WASHINGTON, D.C. – Some of the filmmakers were recent college grads with an eye toward affecting social change through documentary film. Others were already at work in the film industry with experience in producing, editing, and directing.
But all of them, a group of about 15 filmmakers from Pakistan who had gathered for a Sunnylands roundtable June 25 during the American Film Institute’s documentary film festival in Washington D.C., were eager to learn how they might generate a wider audience for their films, particularly in the West.
“This is an extraordinary treat,” said Catherine Collins of the Bureau of Educational and Cultural Affairs at the U.S. State Department, which sponsored the artists’ visit to the United States.

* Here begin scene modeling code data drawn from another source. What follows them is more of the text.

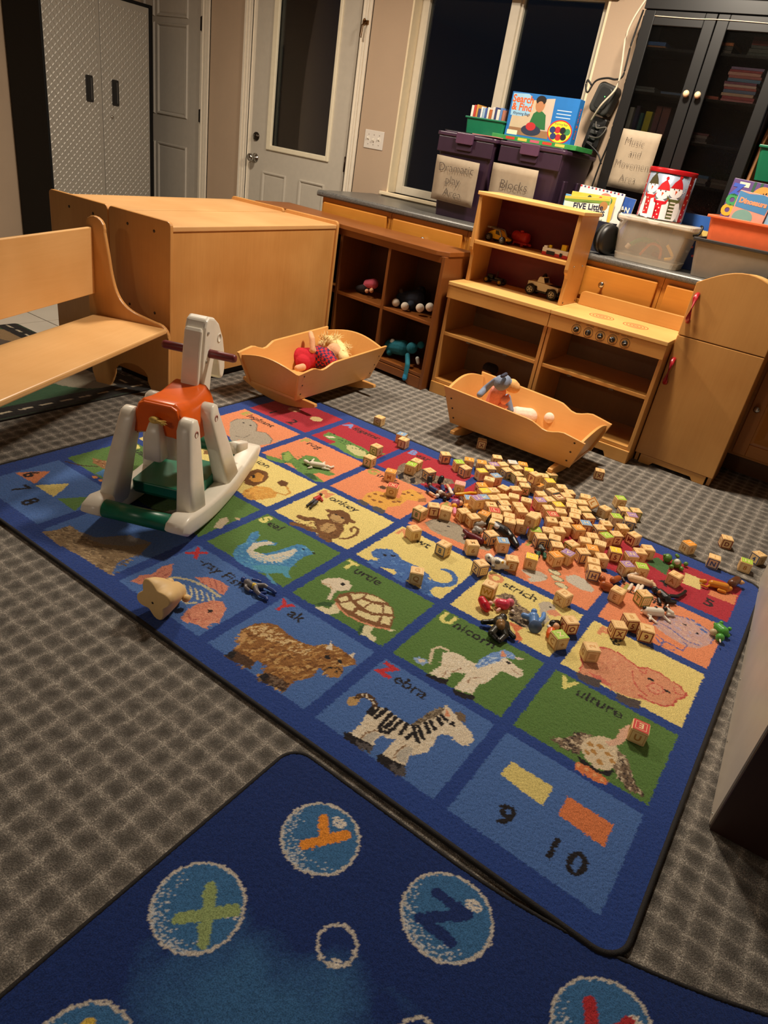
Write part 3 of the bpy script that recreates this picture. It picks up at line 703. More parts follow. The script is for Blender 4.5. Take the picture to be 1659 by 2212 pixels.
for s in (-1, 1):
    bm = NB(); secs = []
    for i in range(17):
        y = -.345 + .69 * i / 16
        zc = .034 + .42 * y * y
        hh = .034; e = min(1, (i + .6) / 1.6, (16.6 - i) / 1.6)
        secs.append(((s * .138, y, zc), (.034 * (.8 + .2 * e), 0, 0), (0, -.84 * y * hh * .8, hh * e)))
    loftbar(bm, secs); obj('rocker', bm, HW, hs)
    for nm, y0, y1 in (('rear_leg', -.215, -.165), ('front_leg', .085, -.01)):
        bm = NB(); z0 = .05
        loftbar(bm, [((s * .135, y0, z0), (.031, 0, 0), (0, .060, 0)), ((s * .118, y0 + (y1 - y0) * .45, .19), (.027, 0, -.004), (0, .050, 0)), ((s * .096, y1, .335), (.026, 0, 0), (0, .036, 0)), ((s * .095, y1 + .002, .362), (.024, 0, 0), (0, .022, 0)), ((s * .095, y1 + .002, .37), (.018, 0, 0), (0, .008, 0))])
        lg = obj(nm, bm, HW, hs)
        bm = NB(); lathe(bm, ((.012, 0), (.012, s * .002), (.009, s * .002), (.008, -s * .003)), (s * .1235, y1, .322), 16, 0, 'X'); obj('bolt_hole', bm, mat('bolt_pink', (176, 112, 100), .5), lg)
    # stirrup stub on the front of each rocker leg
    bm = NB(); loftbar(bm, [((s * .135, .118, .165), (.018, 0, 0), (0, 0, .022)), ((s * .15, .20, .150), (.016, 0, 0), (0, 0, .016))]); obj('foot_peg', bm, HW, hs)
# body
bm = NB(); secs = []
for y, w_, zc, h in ((-.175, .022, .315, .05), (-.16, .045, .298, .085), (-.12, .058, .285, .092), (-.03, .060, .285, .09), (.05, .054, .30, .085), (.10, .04, .315, .07)): secs.append(((0, y, zc), (w_, 0, 0), (0, 0, h)))
loftbar(bm, secs); obj('body', bm, HW, hs)
bm = NB(); loftbar(bm, [((0, -.186, .225), (.030, 0, 0), (0, .030, 0)), ((0, -.192, .30), (.027, 0, 0), (0, .028, 0)), ((0, -.188, .345), (.016, 0, 0), (0, .018, 0)), ((0, -.186, .350), (.008, 0, 0), (0, .009, 0))]); obj('rump', bm, HW, hs)
# saddle
bm = NB(); prof = [(-.088, .262), (-.086, .325), (-.072, .375), (-.055, .393), (.055, .393), (.072, .375), (.086, .325), (.088, .262), (.076, .262), (.074, .32), (.05, .352), (-.05, .352), (-.074, .32), (-.076, .262)]
rings = []
for y, lift, wd, dn in ((-.172, .010, .84, .05), (-.160, .014, .97, .02), (-.10, .002, 1.02, 0), (-.03, -.004, 1.04, -.006), (.03, .002, 1.03, -.004), (.062, .010, .97, .02), (.072, .006, .86, .04)):
    rings.append([bm.verts.new((x * wd, y, (z + lift if z > .33 else z + dn))) for x, z in prof])
fs = []
for i in range(len(rings) - 1):
    for k in range(len(prof)): fs.append(bm.faces.new((rings[i][k], rings[i][(k + 1) % len(prof)], rings[i + 1][(k + 1) % len(prof)], rings[i + 1][k])))
fs += [bm.faces.new(rings[0]), bm.faces.new(list(reversed(rings[-1])))]
bmesh.ops.recalc_face_normals(bm, faces=fs); obj('saddle', bm, HO, hs, bev=.006, seg=3, smooth=True)
bm = NB(); prism(bm, [(-.084, .292), (-.08, .345), (-.062, .392), (-.045, .402), (.045, .402), (.062, .392), (.08, .345), (.084, .292), (.05, .298), (-.05, .298)], -.178, -.160, 'Y'); obj('saddle_lip', bm, HO, hs, bev=.007, seg=3)
# neck and head: slab with rounded edges
out = [(.062, .36), (.072, .47), (.088, .585), (.098, .607), (.12, .616), (.165, .604), (.205, .578), (.245, .52), (.268, .452), (.272, .405), (.262, .374), (.240, .368), (.222, .385), (.210, .43), (.190, .462), (.168, .455), (.152, .41), (.140, .34), (.13, .30), (.07, .30)]
bm = NB(); prism(bm, out, -.037, .037, 'X'); nk = obj('neck_and_head', bm, HW, hs, bev=.010, seg=3)
for f in nk.data.polygons: f.use_smooth = False
bm = NB(); prism(bm, [(.042, .372), (.055, .49), (.070, .575), (.082, .588), (.088, .57), (.074, .48), (.066, .372)], -.031, .031, 'X'); obj('mane_ridge', bm, HW, nk, bev=.008, seg=3)
for s in (-1, 1):
    bm = NB(); lathe(bm, ((.016, 0), (.016, s * .002), (.0125, s * .002), (.0125, s * .0005)), (s * .037, .205, .528), 20, 0, 'X'); obj('eye', bm, HW, nk)
    for y, z in ((.108, .565), (.098, .47), (.092, .385)):
        bm = NB(); lathe(bm, ((.006, 0), (.006, s * .003), (.003, s * .003), (.003, 0)), (s * .037, y, z), 12, 0, 'X'); obj('screw_boss', bm, mat('boss_grey', (190, 182, 168), .4), nk)
    bm = NB(); lathe(bm, ((.0145, 0), (.015, s * .006), (.0145, s * .09), (.011, s * .098)), (s * .033, .125, .492), 18, 0, 'X'); obj('grip', bm, HM, hs)
# tail of rope
TAIL = mat('straw_rope', (214, 178, 92), .8, .2, 80)
tl = thing_part('tail', hs)
bm = NB(); sphere(bm, (0, -.196, .356), (.018, .013, .012), 0, 10, 7)
for i in range(26):
    a = random.uniform(-.4, .4); b_ = random.uniform(-.35, .35)
    tube(bm, [(.004, -.2, .356), (.02, -.205 + .01 * a, .358 + .008 * b_), (.034 + .012 * random.random(), -.208 + .022 * a, .357 + .02 * b_)], [.003, .0022, .0008], 0, 5)
obj('rope_tuft', bm, TAIL, tl)
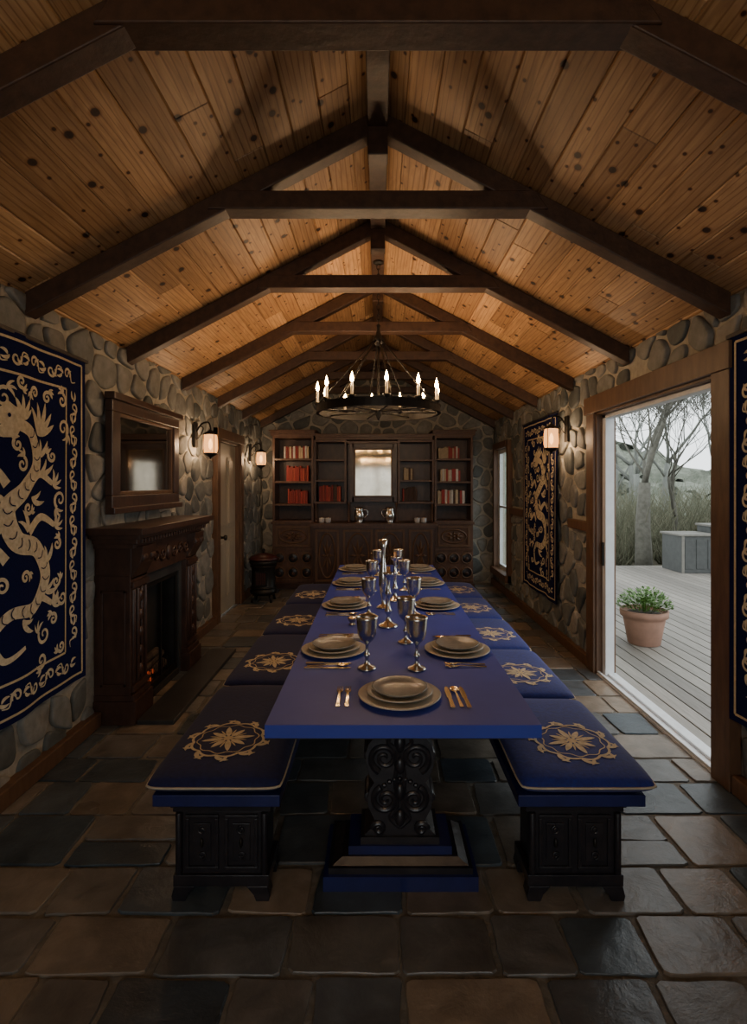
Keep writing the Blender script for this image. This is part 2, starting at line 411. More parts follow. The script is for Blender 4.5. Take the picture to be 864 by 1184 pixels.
# front wall (behind the camera) with an unseen window added for daylight fill
w = MB('wall_front')
PX, PZ0, PZ1 = 1.25, .45, 2.3; yq = YF - .14
w.box(-WX, -PX, yq, YF, -.1, PZ1, 'mortar'); w.box(PX, WX, yq, YF, -.1, PZ1, 'mortar'); w.box(-PX, PX, yq, YF, -.1, PZ0, 'mortar')
G = [(-WX, PZ1), (WX, PZ1), (WX, roofz(WX)), (0, RIDGE), (-WX, roofz(WX))]
w.hull([(p[0], yq, p[1]) for p in G], [(p[0], YF, p[1]) for p in G], 'mortar')
stones(w, -WX, WX, 0, 3.75, [(-PX - .1, PX + .1, PZ0 - .1, PZ1 + .1)], lambda a, z, d: (a, YF + d, z), .3, extra=((SL, 1, RIDGE - .01), (-SL, 1, RIDGE - .01)))
w.obj()
b = MB('added_fill_window')  # added out of view to bring fill daylight from behind
for (p, q, r, s_) in ((-PX - .1, PX + .1, PZ1, PZ1 + .1), (-PX - .1, PX + .1, PZ0 - .1, PZ0), (-PX - .1, -PX, PZ0, PZ1), (PX, PX + .1, PZ0, PZ1)): b.box(p, q, YF, YF + .07, r, s_, 'trimwood')
for (p, q, r, s_) in ((-PX, PX, PZ1 - .06, PZ1), (-PX, PX, PZ0, PZ0 + .06), (-PX, -PX + .06, PZ0, PZ1), (PX - .06, PX, PZ0, PZ1), (-.03, .03, PZ0, PZ1)): b.box(p, q, YF - .10, YF - .04, r, s_, 'white')
b.obj(.004)

# ---- floor
f = MB('floor')
f.box(-WX - TL, WX + TH, YF - .14, YB + TL, -.1, -.010, 'grout')
y = YF; RF = random.Random(23)
while y < YB:
    h = RF.uniform(.25, .40); x = -WX - RF.uniform(0, .25)
    y2 = min(y + h, YB + .01)
    while x < WX:
        wd = RF.uniform(.24, .47); xe = x + wd
        segs = [(y, y2)]
        if h > .35 and RF.random() < .25:
            mid = y + h * RF.uniform(.42, .58); segs = [(y, mid), (mid, y2)]
        for (ya, yb) in segs:
            j = lambda: RF.uniform(-.012, .012)
            P = [(max(x, -WX) + .010, ya + .010), (min(xe, WX) - .010, ya + .010), (min(xe, WX) - .010, yb - .010), (max(x, -WX) + .010, yb - .010)]
            if P[1][0] - P[0][0] < .05: continue
            P = [(p[0] + j() * .8, p[1] + j() * .8) for p in P]
            Q = []
            for k in range(4):
                a, b = P[k], P[(k + 1) % 4]
                for t in (.05, .2, .4, .6, .8, .95):
                    o = RF.uniform(-.003, .003)
                    Q.append((a[0] + (b[0] - a[0]) * t + o, a[1] + (b[1] - a[1]) * t + o))
            m_ = len(Q); cx = sum(q[0] for q in Q) / m_; cy = sum(q[1] for q in Q) / m_
            dz = RF.uniform(-.003, .002); vs = []
            for sc, zz in ((1, -.013), (.994, -.003 + dz), (.978, dz)):
                vs += [(cx + (q[0] - cx) * sc, cy + (q[1] - cy) * sc, zz) for q in Q]
            fs = [(r * m_ + k, r * m_ + (k + 1) % m_, (r + 1) * m_ + (k + 1) % m_, (r + 1) * m_ + k) for r in range(2) for k in range(m_)]
            fs.append(tuple(range(2 * m_, 3 * m_)))
            f.add(vs, fs, 'slate', False, RF.random())
        x = xe
    y = y2
f.obj(recalc=False)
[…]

She said the four-hour gathering at the historic DACOR Bacon House was an opportunity for the group to “go a little deeper and see how we can promote and elevate all of your projects.”
The roundtable marked the third straight year that Sunnylands has promoted the art of filmmaking as part of the AFI-DOCS film festival. Along with an evening reception for filmmakers at Old Ebbitt Grill, a tavern just a block away from the White House, Sunnylands has convened a roundtable at DACOR Bacon each year to focus one aspect of the filmmaking industry. The first year was devoted to exploring issues that women filmmakers face. In the second year, garnering financial support for documentaries took center stage.
In 2016, the roundtable consisted of the Pakistani filmmakers who are attempting to gain a foothold in the industry and expose their work to Western viewers. The filmmakers heard from speakers such as Debra Zimmerman, executive director of the non-profit Women Make Movies, and Iram Parveen Bilal, a writer and director whose movies are attracting attention on the film festival circuit. Both speakers emphasized the importance of networking at festivals such as AFI-DOCS and of the persistence required to get films into the hands of those who can distribute them effectively.
“These kinds of discussions are critical to building international film communities, and Sunnylands has played such a vital role in connecting artists from around the world,” Collins said.
Speaking before the roundtable began, Sunnylands President Geoffrey Cowan (2010-2016) noted that Walter and Leonore Annenberg were lifelong proponents of the arts who regularly invited film legends to their winter estate in Rancho Mirage. Leonore Annenberg, he noted, was raised by her uncle, Columbia Pictures founder Harry Cohn and his wife, Rose. “We think of Sunnylands as a place that carries on that film tradition,” Cowan said.